:: TASK REQUIREMENTS ::
Begin with the first line below and retype each line exactly through the line containing "crossed braces', 'wire')". Any pictures are to be left out.

** Start **

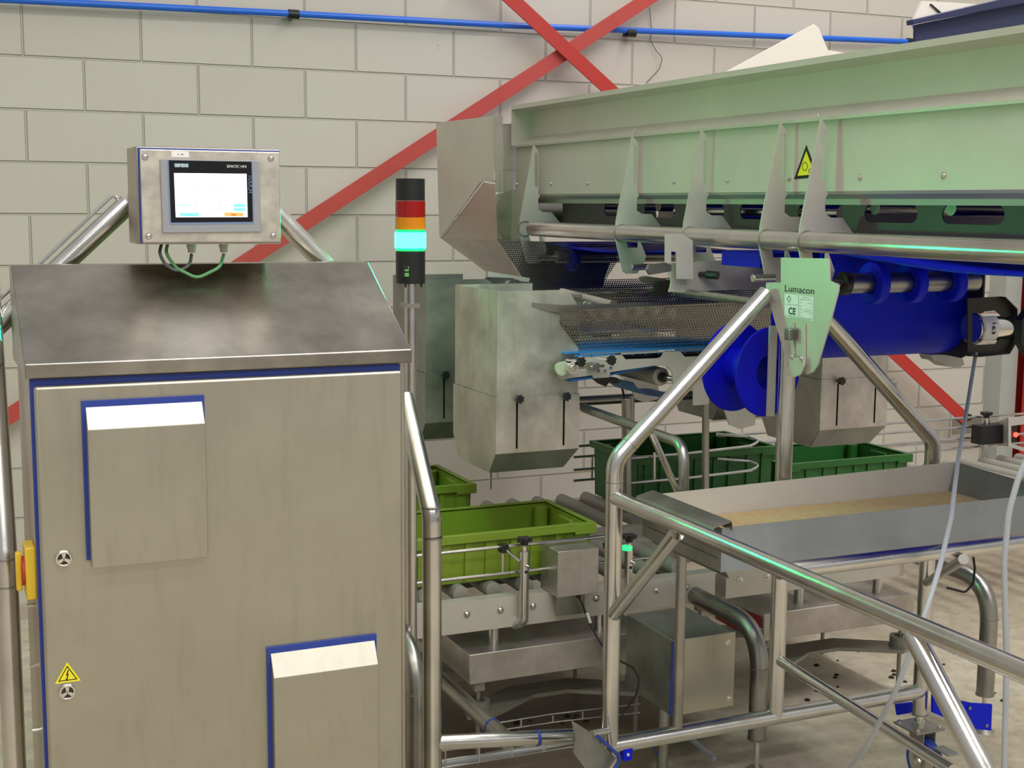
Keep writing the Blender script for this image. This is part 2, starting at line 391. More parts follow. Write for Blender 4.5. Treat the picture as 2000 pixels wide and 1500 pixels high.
# grey pilaster with the red steel column beside it, far right
a = AY(1957, 700, WY-0.12); b = AY(1988, 700, WY-0.12); c = AY(2040, 700, WY-0.14)
solid('trim_1', MB().box(a.x, b.x, WY-0.12, WY, 0, 3.4), 'greypaint', kind='structure')
p0 = AY(1716, 705, WY-0.03); p1 = AY(1735, 705, WY-0.03)
solid('trim_2', MB().box(p0.x, p1.x, WY-0.03, WY, p0.z-0.10, 1.0), 'greypaint', kind='structure')
rc = thing('steel_column', 'red painted steel column at the far right edge beside the grey pilaster', 'column', (b.x+0.15, WY-0.2, 0))
part('flange', MB().box(b.x+0.012, b.x+0.30, WY-0.17, WY-0.155, 0, 3.4), 'red', rc)
part('flange', MB().box(b.x+0.012, b.x+0.30, WY-0.015, WY-0.002, 0, 3.4), 'red', rc)
part('web', MB().box(b.x+0.15, b.x+0.16, WY-0.155, WY-0.015, 0, 3.4), 'red', rc)

# blue pipe on the wall + clips
pa = AY(-900, -46, WY-0.05); pb = AY(1785, 82, WY-0.05); pm = AY(1000, 50, WY-0.05)
t = thing('wall_pipe', 'long thin blue pipe clipped along the top of the block wall', 'pipe', pa)
part('pipe', MB().pipe([pa, AY(573, 27, WY-0.05), pm, pb], 0.0135, 0.05), 'pipeblue', t)
for (x, y) in ((573, 28), (1232, 64), (1778, 82)):
    c = AY(x, y, WY-0.05)
    part('pipe_clip', MB().ring(c-Vector((0.022, 0, 0)), c+Vector((0.022, 0, 0)), 0.019, 0.0138, 20).box(c.x-0.012, c.x+0.012, c.y, WY, c.z-0.012, c.z+0.012), 'black', t)
# thin loose wire
wr = [AY(1268, 14, WY-0.02), AY(1273, 60, WY-0.01), AY(1270, 78, WY-0.015), AY(1282, 100, WY-0.02), AY(1294, 112, WY-0.03), AY(1288, 135, WY-0.02), AY(1262, 162, WY-0.01)]
solid('loose_wire', MB().pipe(wr, 0.0016, 0.03, 6), 'dark', 'thin loose grey wire dangling down the wall right of the crossed braces', 'wire')

# cross braces (flat bars)
def flatbar(p, q, wid, th):
    d = (q-p).normalized(); n = Vector((0, -1, 0)); s = d.cross(n).normalized()*wid/2
    return MB().hexa([p-s, p+s, q+s, q-s], [v+n*th for v in (p-s, p+s, q+s, q-s)])
yA = WY-0.10; yB = WY-0.13
A0 = AY(-620, 1229, yA); A1 = AY(1350, -58, yA)
t = thing('wall_brace', 'faded red flat steel brace rising left to right across the wall', 'brace', A0)
part('flat_bar', flatbar(A0, A1, 0.062, 0.008), 'redd', t, bevel=0.001)
B0 = AY(930, -65, yB); B1 = AY(1889, 822, yB)
t = thing('wall_brace', 'bright red flat steel brace falling left to right, crossing in front', 'brace', B1)
part('flat_bar', flatbar(B0, B1, 0.064, 0.008), 'red', t, bevel=0.001)
e = AY(1893, 815, yB-0.012)
part('bolt', hexbolt_mb(e, (0, -1, 0), 0.014), 'dark', t)
part('anchor_plate', MB().box(e.x-0.09, e.x+0.16, yB+0.004, yB+0.014, e.z-0.09, e.z-0.0), 'tubed', t)

# ================================================================== CABINET
YF = 2.75
hl = AY(48, 710, YF); hr = AY(805, 685, YF); hx0, hx1 = hl.x, hr.x; zlip = (hl.z+hr.z)/2
ztop = (AX(18, 517, hx0).z+AX(725, 512, hx1).z)/2
zb = (AY(50, 736, YF).z+AY(800, 712, YF).z)/2
cab = thing('control_cabinet', 'tall brushed steel electrical cabinet with sloping roof, in the left foreground', 'cabinet', ((hx0+hx1)/2, 2.95, 0))
part('body', MB().box(hx0+0.008, hx1-0.008, 2.775, 3.10, 0.02, zb+0.005), 'body', cab, bevel=0.003)
YT = 3.06
part('hood', MB().prism([(hx0, YF, zb), (hx0, YF, zlip), (hx0, YT, ztop), (hx0, 3.11, ztop), (hx0, 3.11, zb)], (hx1-hx0, 0, 0)), 'hood', cab, bevel=0.0025)
YD = 2.745
d0 = AY(66, 758, YD); d1 = AY(786, 722, YD); zd = (d0.z+d1.z)/2
part('door_gasket', MB().box(d0.x-0.006, d1.x+0.002, 2.766, 2.776, 0.03, zd+0.012), 'blue', cab)
door = part('door', MB().box(d0.x, d1.x, YD, 2.766, 0.04, zd), 'door', cab, bevel=0.006)
# pressed vent covers
def vent(pTL, pTR, sL, sR, bL, bR, name_label):
    YV = YD-0.032
    a = AY(*sL, YV); b = AY(*sR, YV); e = AY(*bL, YV); f = AY(*bR, YV); c = AY(*pTL, YD); d = AY(*pTR, YD)
    x0 = (a.x+e.x)/2; x1 = (b.x+f.x)/2; zs = (a.z+b.z)/2; zz = (e.z+f.z)/2; zt = (c.z+d.z)/2
    cov = part('vent_cover', MB().prism([(x0, YD-0.003, zt), (x0, YV, zs), (x0, YV, zz), (x0, YD-0.003, zz+0.005)], (x1-x0, 0, 0)), 'door', cab, name_label, bevel=0.0015)
    part('gasket', MB().box(x0-0.007, x1+0.004, YD-0.006, YD-0.0005, zz+0.012, zt+0.008), 'blue', cov)
    return x0, x1, zs, zt
vent((162, 793), (391, 777), (170, 843), (400, 825), (181, 1113), (408, 1087), 'upper vent cover, wide with a white lit sloping top')
vent((523, 1270), (727, 1246), (534, 1326), (736, 1299), (540, 1640), (745, 1600), 'lower vent cover, with a sloping top')
for (x, y) in ((124, 1090), (131, 1350)):
    c = AY(x, y, YD-0.001)
    l = part('lock', MB().cyl(c, c+Vector((0, -0.004, 0)), 0.0165, 28).ring(c+Vector((0, -0.004, 0)), c+Vector((0, -0.009, 0)), 0.0155, 0.0118, 28), 'chrome', cab, bevel=0.0008)
    k = MB()
    for q in range(3):
        an = pi/2+q*2*pi/3; v = Vector((cos(an), 0, sin(an))); s = Vector((-sin(an), 0, cos(an)))
        k.hexa([c+s*0.002+Vector((0, -0.004, 0)), c-s*0.002+Vector((0, -0.004, 0)), c-s*0.004+v*0.0115+Vector((0, -0.004, 0)), c+s*0.004+v*0.0115+Vector((0, -0.004, 0))],
               [p+Vector((0, -0.0045, 0)) for p in (c+s*0.002+Vector((0, -0.004, 0)), c-s*0.002+Vector((0, -0.004, 0)), c-s*0.004+v*0.0115+Vector((0, -0.004, 0)), c+s*0.004+v*0.0115+Vector((0, -0.004, 0)))])
    part('key_recess', MB().cyl(c+Vector((0, -0.0038, 0)), c+Vector((0, -0.0052, 0)), 0.0118, 24), 'dark', l)
    part('key_insert', k, 'chrome', l)
def tri(pts, push, y):     # triangle from pixel corners on a plane facing the viewer
    P = [AY(x, yy, y) for x, yy in pts]; g = sum(P, Vector())/3
    return [g+(p-g)*push for p in P]
# electric warning sticker
tp = [(107, 1336), (158, 1329), (131, 1293)]
st = part('warning_sticker', MB().prism(tri(tp, 1.0, YD-0.0005), (0, -0.0006, 0)), 'sticky', cab, 'yellow triangular high voltage sticker')
o1 = tri(tp, 0.74, YD-0.0012); o2 = tri(tp, 0.62, YD-0.0012)
part('border', MB().prism(o1, (0, -0.0003, 0), [o2]), 'ink', st)
g = sum(o1, Vector())/3
bolt = [(0.001, 0.013), (-0.0035, 0.001), (-0.0005, 0.0015), (-0.003, -0.006), (-0.0045, -0.0055), (-0.0018, -0.0105), (0.0005, -0.0055), (-0.0012, -0.006), (0.0028, 0.0035), (0.0, 0.003), (0.003, 0.0125)]
part('lightning_symbol', MB().prism([(g.x+x, YD-0.0012, g.z+z-0.001) for x, z in bolt], (0, -0.0003, 0)), 'ink', st)
# main switch on the left flank
sy = 2.815
zs0 = AY(48, 1165, sy).z; zs1 = AY(48, 1063, sy).z
sw = part('main_switch', MB().box(hx0-0.012, hx0+0.008, sy-0.034, sy+0.034, zs0, zs1), 'yellow', cab, 'yellow and red rotary main switch', bevel=0.003)
part('switch_dial', MB().cyl((hx0-0.012, sy, (zs0+zs1)/2), (hx0-0.017, sy, (zs0+zs1)/2), 0.03, 28), 'red', sw, 'red dial')
part('switch_grip', MB().box(hx0-0.029, hx0-0.017, sy-0.009, sy+0.009, (zs0+zs1)/2-0.04, (zs0+zs1)/2+0.04), 'yellow', sw, 'yellow grip', bevel=0.003)
for zz in (zs0-0.03, zs0-0.16, zs0-0.30):
    part('screw', MB().cyl((hx0+0.008, 2.85, zz), (hx0-0.008, 2.85, zz), 0.005, 10), 'chrome', cab)

# ================================================================== CABINET SUPPORT FRAME
R2 = 0.0235
fr = thing('tube_frame', 'polished tube frame standing around the tall cabinet and carrying the screen box', 'frame', (0.6, 3.0, 0))
pr_ = AY(845, 1020, 2.95); px_ = pr_.x
top = AX(795, 800, px_); mid = AX(843, 1005, px_)
bx = AY(540, 425, 3.16); bcorner = AY(690, 575, 3.16)
part('right_leg', MB().pipe([(px_, top.y+0.02, top.z+0.03), mid, (px_, 2.95, 0.03)], R2, 0.06, 28), 'tube', fr)
for zz in (mid.z+0.018, mid.z-0.055):
    yy = 2.95 if zz < mid.z else 2.962
    part('weld_bead', MB().ring((px_, yy, zz-0.002), (px_, yy, zz+0.002), R2+0.0012, R2-0.001, 28), 'tubed', fr)
lx = AY(11, 1090, 2.95).x; lm = AX(11, 1090, lx)
part('left_leg', MB().pipe([(lx, lm.y+0.24, lm.z+0.62), lm, (lx, 2.95, 0.03)], R2, 0.06, 28), 'tube', fr)
for zz in (lm.z+0.0, lm.z-0.06):
    part('weld_bead', MB().ring((lx, 2.95, zz-0.002), (lx, 2.95, zz+0.002), R2+0.0012, R2-0.001, 28), 'tubed', fr)
la = AY(250, 398, 3.16); lb = AY(-40, 668, 3.16)
part('left_brace', MB().pipe([la, lb], R2, 0, 28), 'tube', fr)
part('right_brace', MB().pipe([AY(520, 398, 3.16), AY(700, 584, 3.16)], R2, 0, 28), 'tube', fr)
part('crossbar', MB().pipe([la, AY(520, 398, 3.16)], R2, 0, 28), 'tube', fr)
part('hook_rod', MB().pipe([AY(238, 400, 3.16), AY(222, 379, 3.16), AY(78, 515, 3.16), AY(-30, 610, 3.16)], 0.004, 0.012, 10), 'tube', fr)
part('bottom_rail', MB().pipe([AY(845, 1451, 2.95), AY(1120, 1437, 2.95)], 0.019, 0, 24), 'tube', fr)
for x in (1049,):
    c = AY(x, 1441, 2.95); part('cable_tie', MB().ring(c-Vector((0.004, 0, 0)), c+Vector((0.004, 0, 0)), 0.0205, 0.0185, 24), 'blue', fr)
q0 = AY(1000, 1440, 2.99); part('floor_strut', MB().pipe([(q0.x-0.02, 2.97, q0.z), (q0.x-0.02, 3.95, q0.z+0.0)], 0.022, 0, 24), 'tubed', fr)
c = Vector((q0.x-0.02, 3.07, q0.z)); part('cable_tie', MB().ring(c-Vector((0, 0.003, 0)), c+Vector((0, 0.003, 0)), 0.0235, 0.0215, 24), 'blue', fr)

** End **

:: OUTPUT BELOW ::
Keep writing the Blender script for this image. This is part 2, starting at line 391. More parts follow. Write for Blender 4.5. Treat the picture as 2000 pixels wide and 1500 pixels high.
# grey pilaster with the red steel column beside it, far right
a = AY(1957, 700, WY-0.12); b = AY(1988, 700, WY-0.12); c = AY(2040, 700, WY-0.14)
solid('trim_1', MB().box(a.x, b.x, WY-0.12, WY, 0, 3.4), 'greypaint', kind='structure')
p0 = AY(1716, 705, WY-0.03); p1 = AY(1735, 705, WY-0.03)
solid('trim_2', MB().box(p0.x, p1.x, WY-0.03, WY, p0.z-0.10, 1.0), 'greypaint', kind='structure')
rc = thing('steel_column', 'red painted steel column at the far right edge beside the grey pilaster', 'column', (b.x+0.15, WY-0.2, 0))
part('flange', MB().box(b.x+0.012, b.x+0.30, WY-0.17, WY-0.155, 0, 3.4), 'red', rc)
part('flange', MB().box(b.x+0.012, b.x+0.30, WY-0.015, WY-0.002, 0, 3.4), 'red', rc)
part('web', MB().box(b.x+0.15, b.x+0.16, WY-0.155, WY-0.015, 0, 3.4), 'red', rc)

# blue pipe on the wall + clips
pa = AY(-900, -46, WY-0.05); pb = AY(1785, 82, WY-0.05); pm = AY(1000, 50, WY-0.05)
t = thing('wall_pipe', 'long thin blue pipe clipped along the top of the block wall', 'pipe', pa)
part('pipe', MB().pipe([pa, AY(573, 27, WY-0.05), pm, pb], 0.0135, 0.05), 'pipeblue', t)
for (x, y) in ((573, 28), (1232, 64), (1778, 82)):
    c = AY(x, y, WY-0.05)
    part('pipe_clip', MB().ring(c-Vector((0.022, 0, 0)), c+Vector((0.022, 0, 0)), 0.019, 0.0138, 20).box(c.x-0.012, c.x+0.012, c.y, WY, c.z-0.012, c.z+0.012), 'black', t)
# thin loose wire
wr = [AY(1268, 14, WY-0.02), AY(1273, 60, WY-0.01), AY(1270, 78, WY-0.015), AY(1282, 100, WY-0.02), AY(1294, 112, WY-0.03), AY(1288, 135, WY-0.02), AY(1262, 162, WY-0.01)]
solid('loose_wire', MB().pipe(wr, 0.0016, 0.03, 6), 'dark', 'thin loose grey wire dangling down the wall right of the crossed braces', 'wire')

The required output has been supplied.